His murder was painfully violent and inhumane. And another horrifying reminder of what the queer community in Kenya goes through because they live in a country that does not recognize their humanity. 

Edwin was a fashion designer and model. I scrolled through his Instagram posts yesterday and the talent that he was is loudly evident.

He turned boring suits into a work of art and spectacular colours. Even though I did not know him, I can tell from his social media posts that he was a person who embodied passion in a way most of us can't. He was a gift.
He was also an LGBTQ activist. He experienced violence for being who he was and he understood the need to fight for a better and more humane society. 

It is extremely difficult to come to terms with his death and the fact that he died before he was able to live in the free society he had wanted for everyone who is marginalized.

In July 2022, Edwin Chiloba posted horrific photos which were later deleted from his Instagram. He had been attacked and assaulted because of who he was and for his work which was not limited by gender constraints.
The violence he faced while he was here and when he ultimately met his violent death is so brutal to address. How do you talk about it on social media when it is a space full of bigots who are still willing to dehumanize him even in his death? How do you talk about it to people who have been taught to believe that people like him deserve to die for simply existing?

When the Kenyan President was interviewed by CNN, as it is their ritual after a presidential win, he was asked about the homophobia in this country. Just like his predecessor, he said that it was a non-issue.
How is it a non-issue when queer people continue to face targeted violence in this country?
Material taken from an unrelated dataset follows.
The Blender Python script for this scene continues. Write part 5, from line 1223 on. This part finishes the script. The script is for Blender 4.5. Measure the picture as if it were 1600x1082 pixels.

How is it a subject not worthy of discussion when queer people are continuously murdered year in and year out in this country?  

When one of the most popular boy band members in Kenya came out as queer, Kenyans on the internet unleashed all the violence they could on him and towards his friends and bandmates. Until today, months after he came out, he continues to endure unwavering online violence at shocking levels.

There are structures in our society that have the responsibility to call out violence but they remain silent in the face of it while continuously segregating the queer community and enabling the violence that is directed at them. These structures are led by religious institutions that are supposed to embody love but teach intolerance that manifests in other people's lives as violence, bullying, and death.

I would love to talk about the homophobia in this country but where do you begin when it is sanctioned by the government, culture, and religion? 

Where do you begin when the country that is supposed to protect you throws you to the wolves?

Where do you begin to talk about it when a majority of people you want to talk to are so devoid of empathy? 

It is helpless and hurtful. It is heartbreakingly painful and yet we will wake up today and the next day still being as violent as ever to people who are as deserving of humanity as the rest of the homophobic world which feels they are the only ones entitled to live lives free of violence.

May Edwin rest in peace and may his killers never know it.